The pragmatic effects of setting nconnect
on NFS v3 mounts on Linux
After I wrote about how Linux NFS clients normally only make one
TCP connection to a given fileserver no matter how many NFS mounts
they have, people pointed out the
'nconnect
' for NFS mounts, as documented in nfs(5). Naturally I
wondered what the effects of setting this above one are (so in
theory one or more mounts uses multiple TCP connections), and
conveniently I have an environment where I can test this.

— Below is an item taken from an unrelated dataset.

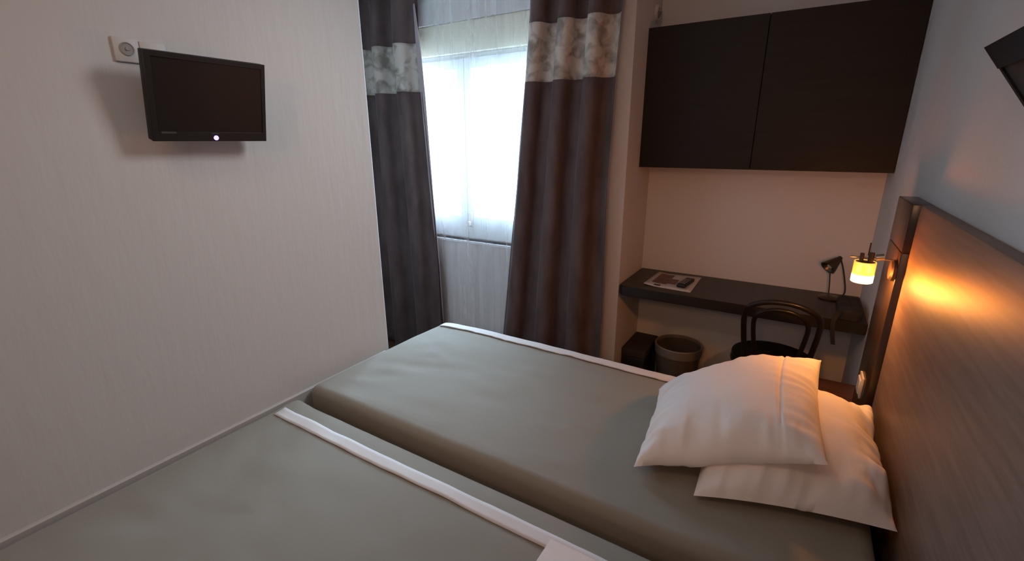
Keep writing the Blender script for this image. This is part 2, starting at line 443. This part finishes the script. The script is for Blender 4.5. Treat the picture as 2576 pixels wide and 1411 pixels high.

Suppose that you have a NFS fileserver that you mount a bunch of
filesystems from, and you set 'nconnect=2
' on all of those NFS
mounts. At the level of TCP connections, what you wind up with is
two TCP connections to the fileserver instead of one, each with its
own local port. If you then set nconnect to 3 for a few of those
filesystems but not all of them, you'll get a surprise; there are
still only two connections and /proc/mounts will say that those
filesystems are NFS mounted with 'nconnect=2' despite you providing
'nconnect=3' when they were mounted. In practice, all mounts from
a given server use the lowest nconnect
setting among all such
mounts, with one exception.
The exception is the case of 'nconnect=1', including not setting
nconnect
at all; this is bumped up to whatever the lowest explicit
nconnect
setting of 2 or more is. So explicitly setting nconnect
above one for a single mount from a fileserver also implicitly sets
it for all other mounts from that fileserver. All of this is
perhaps not surprising, since it's clear that the Linux kernel
NFS client likes to share TCP connections across mounts, and it
would cause a bunch of complexity if different mounts could be
using different numbers of connections.
(This means that you can easily create a persistent difference
between the NFS mount parameters you provided in your 'mount
'
command line or fstab options and the actual NFS mount options used
and reported in /proc/mounts. If you have an automated system that
attempts to keep these in sync (as we do in our automounter
replacement), it will be unhappy
with you.)
If you look at /proc/self/mountstats for such mounts, they will
have multiple xprt:
lines (which are per
connection, not per mount), one for each TCP
connection that they're actually using. You can tell the xprt:
lines apart because they include the port number (as the first
numeric field). This gives you a result that looks like this:
xprt: tcp 936 1 2 0 0 1011680 1011641 2 26304686 0 18 17214 373657 xprt: tcp 794 1 2 0 0 1014491 1014455 1 24511646 0 19 17574 370354
(This is 'RPC iostats version: 1.1' from an Ubuntu 22.04 machine, with the three new fields at the end, cf.)
As you can tell by how close the numbers are, the kernel multiplexes
NFS RPC across both connections more or less evenly under normal
circumstances. One unfortunate limitation about the xprt:
data
here is that while the kernel tells you RPC counts, it doesn't tell
you byte counts. To get that information you'll need to look at TCP
statistics for each connection with, for example, the ss
socket
stats program. In my brief testing, the bytes
sent and received at the TCP level are within the same range as
each other but not necessarily as even as the RCP numbers might
suggest. For the two connections above, the relevant TCP level stats
on the NFS client are:
tcp 936: bytes_acked:1716785029 bytes_received:415745308 tcp 794: bytes_acked:1657621341 bytes_received:426857280
Things that parse mountstats and want to be fully correct will need
to cope with multiple xprt:
lines for a given mount, probably to
aggregate the data together.
If you're using some sort of link aggregation that steers different TCP flows through different physical network paths, you may need to dig down into the TCP connection level stats to troubleshoot some problems since mountstats by itself won't give you enough information to see that, say, one connection is transmitting or receiving significantly more bytes than another.